Cuando nos indignamos ante semejante despliegue y ostentación de violencia masculina, ante la aparición pública de un nuevo número que acrecienta las estadísticas anuales de femicidio, de una nueva mujer, adolescente o niña violentada, ultrajada, desaparecida, asesinada, es necesario –en principio– refrescar el dicho superlativo del feminismo, “lo personal es político”. El escenario doméstico y las elecciones en el plano de la sexualidad tienen una dimensión política constitutiva. Y como periodistas y comunicadorxs comprometidxs debemos tomar conciencia de que el lenguaje no es transparente, sino que construye su referente y, por ello, la enorme responsabilidad de nuestro trabajo. Por ello, la importancia de reivindicar ante cada nueva situación que afecte a sujetxs y colectivos vulnerabilizadxs dentro de una estructura de poder clasista-racializada-sexualizada-generizada la comunicación como una herramienta política al servicio de la transformación social y no de la revictimización.

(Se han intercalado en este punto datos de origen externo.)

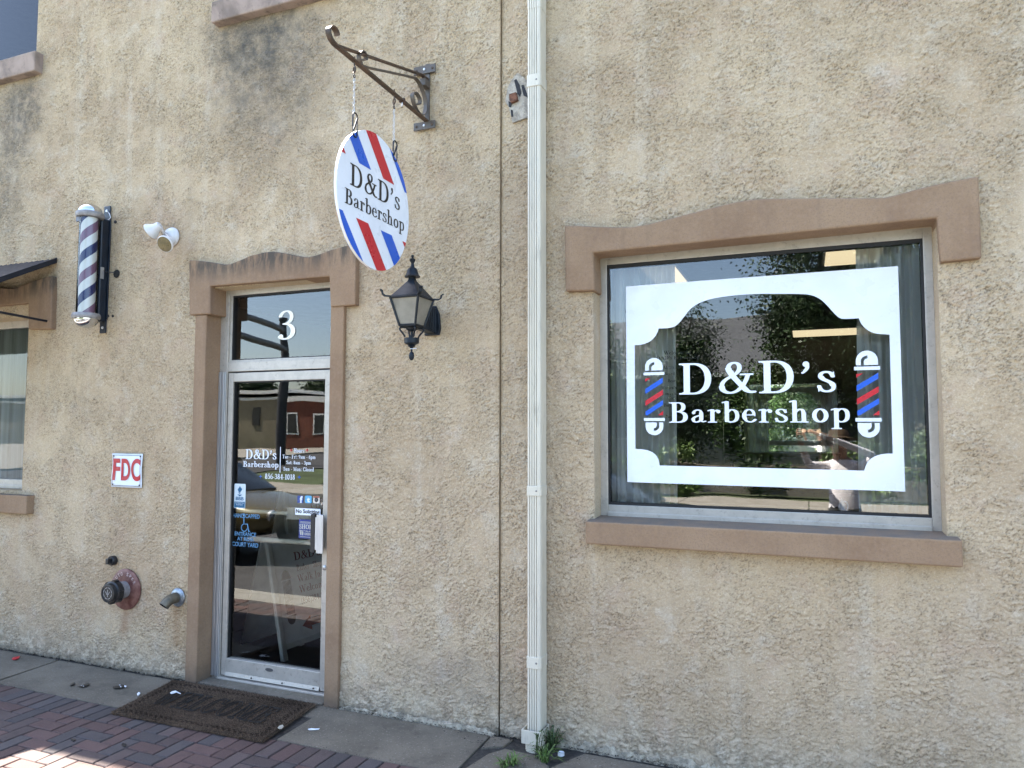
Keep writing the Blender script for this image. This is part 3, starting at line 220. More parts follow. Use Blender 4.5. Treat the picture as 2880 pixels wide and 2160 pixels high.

En esta Facultad, desde hace muchos años, venimos diciendo, trabajando, gritando que el género no es un tema. Es una condición que existe y a la vez se oculta en cada una de las tramas de nuestra vida cotidiana. Hablar de género es siempre hablar de poder, por eso asusta e incomoda. Propone obtener poder colectivo a partir de pactos de reconocimiento. También supone que los dueños de los privilegios los cedan, los compartan y aprendan a reconocer a las mujeres como pares políticas. De otro modo no es posible el pacto.
El trabajo que nos queda es infinito, reconocernos en igualdad, tender lazos solidarios y nombrar el mundo diferente para que la muerte de una piba a golpes no siga siendo una tapa de los diarios donde se descubre que en nuestra sociedad existe el problema de género.

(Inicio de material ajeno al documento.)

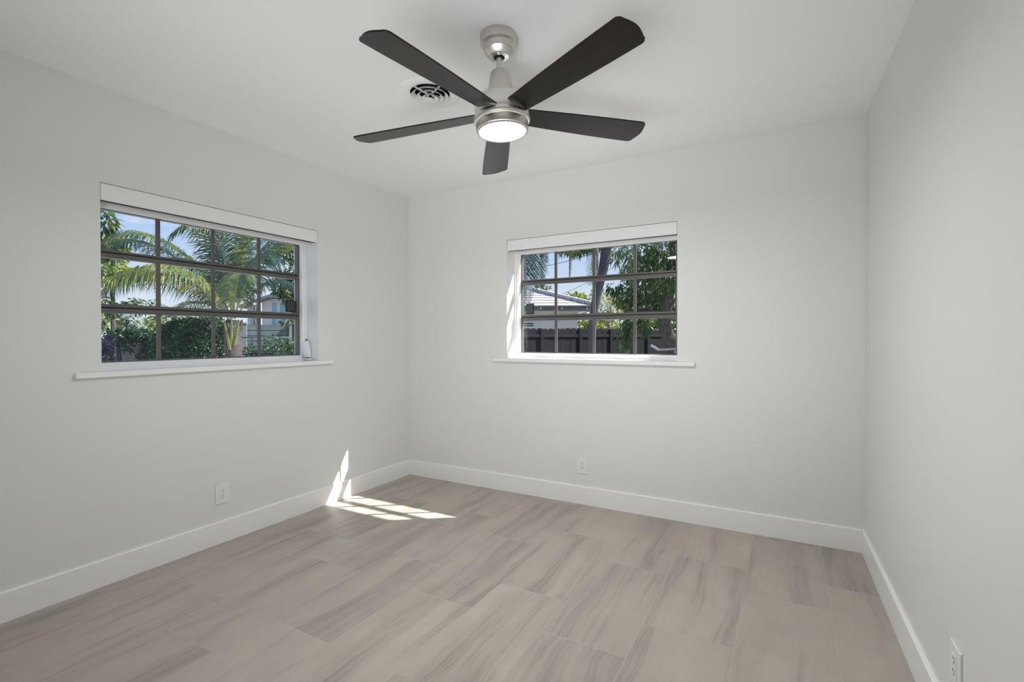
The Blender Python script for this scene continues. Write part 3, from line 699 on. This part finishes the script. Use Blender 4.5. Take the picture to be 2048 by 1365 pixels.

Romper reglas, romper moldes, la disputa de género no es la caricatura o una disputa trivial sobre quién realiza las tareas domésticas o el derecho liberal a ejercer la profesión o a salir a la calle vestida como se quiere. Eso es cómo las empresas mediáticas liberales han dicho o nos han enseñado que es la liberación de las mujeres, ser más mujeres.
De lo que se trata es de ser más humanas, de reconfigurar las nociones de nuestro proyecto de vida. Tenemos que discutir y seguir diciendo que las posibilidades no son iguales y apoyarnos en las leyes para seguir trasformando la cultura, diseñando formas de vida más justas y no sólo imaginadas.